Legislation Cracking Down On Counterfeiting Signed By Governor
HB 405 part of effort to combat illicit drug trade in Ohio
Posted October 23, 2018 by Majority Caucus

COLUMBUS—State Representative Rick Perales (R-Beavercreek) today announced that legislation he sponsored that specifically creates the criminal offense of counterfeiting in the Ohio Revised Code has been signed by Governor John Kasich.

House Bill 405 generally classifies counterfeiting as a fourth-degree felony, with the potential for harsher penalties based on the overall counterfeit value or the number of debit or credit cards involved.

“House Bill 405 will give Ohio’s law enforcement entities the tools necessary to support our colleagues in the U.S. Secret Service by holding counterfeiters accountable, and safeguarding Ohio’s economy and citizens who may be adversely impacted by this corrupt activity,” Perales said. “Ohio has opened a new offensive against the opioid epidemic. This legislation sets a national standard for others to emulate. I thank Governor Kasich for his support in taking action against the crisis impacting Ohioans everywhere.”

Especially in recent years, counterfeiting has become a major component of the underground economy fueling the heroin and opioid epidemic. During House committee testimony, U.S. Secret Service Agent Kevin Dye estimated that more than 85 percent of counterfeiting investigations in Dayton, Ohio are tied to illicit drug activity.

Today, in recognition of the bill signing, Rep. Perales was joined by State Senator Kevin Bacon (R-Westerville); Mayor Bob Stone (Beavercreek); Bob Cornwell, Buckeye State Sheriffs’ Association; Steve Hall and Lou Tobin, Ohio Prosecuting Attorneys Association; Resident Agent in Charge Kevin Dye; and Special Agent Yvonne DiCristoforo.

“This new law will protect Ohio citizens and empower state and local law enforcement officers to combat counterfeiters who victimize our communities,” Dye said. “We thank the Ohio Legislature and our partners for their support of House Bill 405.”

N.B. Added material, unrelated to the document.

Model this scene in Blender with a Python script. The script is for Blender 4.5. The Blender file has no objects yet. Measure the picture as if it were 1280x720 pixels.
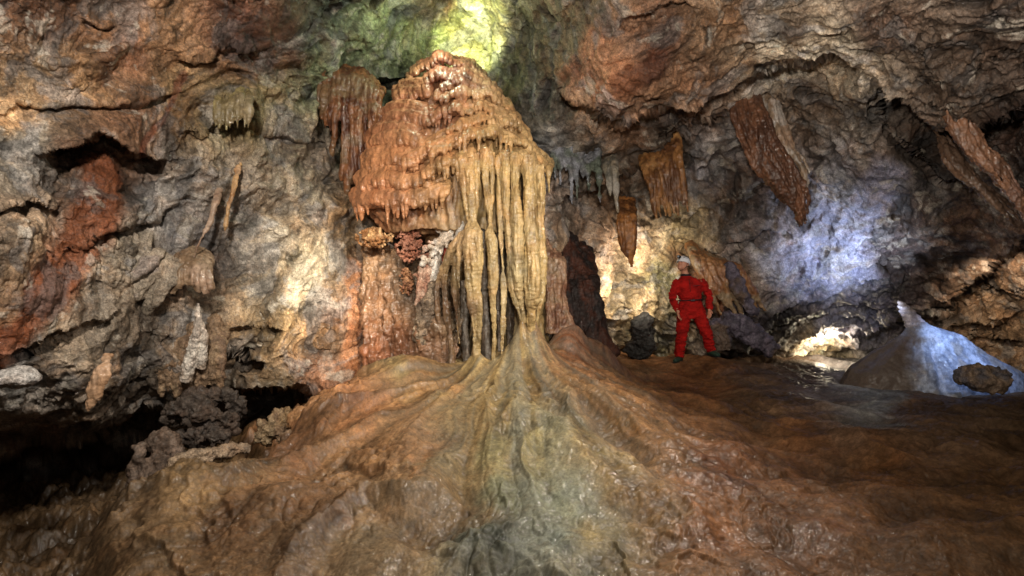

Current law in Ohio does not specifically address counterfeiting, which instead is typically charged as forgery, criminal simulation or theft. None of these existing offenses, however, were created to directly handle counterfeiting of currency or credit cards, precluding state law enforcement from holding criminals accountable.

House Bill 405 is supported by the Fraternal Order of Police, the Association of Chiefs of Police, the Buckeye Sheriffs’ Association and the Ohio Prosecuting Attorneys Association.